Distinct chlorine isotopic reservoirs on Mars. Implications for character, extent and relative timing of crustal interactions with mantle-derived magmas, evolution of the martian atmosphere, and the building blocks of an early Mars

The δ37Cl from different generations of apatite in martian meteorite Chassigny has a range of ≈10‰ and is almost as great as measurements made on all martian meteorites (≈14‰). This range represents the mixing of distinct Cl isotope reservoirs during the formation of Chassigny: (1) an isotopically light-Cl mantle reservoir (δ37Cl = −4 to −6‰) that exhibits limited variability and (2) an isotopically heavy Cl crustal reservoir (δ37Cl > 0) that exhibits significant variability. The mantle component documented in Chassigny melt inclusions that host a solar noble gas composition are derived from pristine, martian mantle.

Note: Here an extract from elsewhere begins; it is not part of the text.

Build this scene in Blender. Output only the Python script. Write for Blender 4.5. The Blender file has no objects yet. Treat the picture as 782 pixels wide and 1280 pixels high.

The incompatible element depleted and enriched shergottite sources as defined by radiogenic isotope systematics and trace element concentration ratios have very similar Cl isotopic signatures and suggest that both are derived from the martian mantle. The enrichment of isotopically heavy Cl in the crust resulted from protracted loss of 35Cl to space that started early in the history of Mars. The Cl isotopic signature of the martian mantle is different from the Earth, Moon, and many primitive meteorites (δ37Cl = 0), suggesting that these differences represent distinct Cl sources in the solar nebula. The low δ37Cl source represents the primordial Solar System composition from which Mars accreted. The higher δ37Cl values observed for the Earth, Moon, and many chondrites are not primordial, rather they represent the later incorporation of 37Cl-enriched HCl-hydrates into accreting material.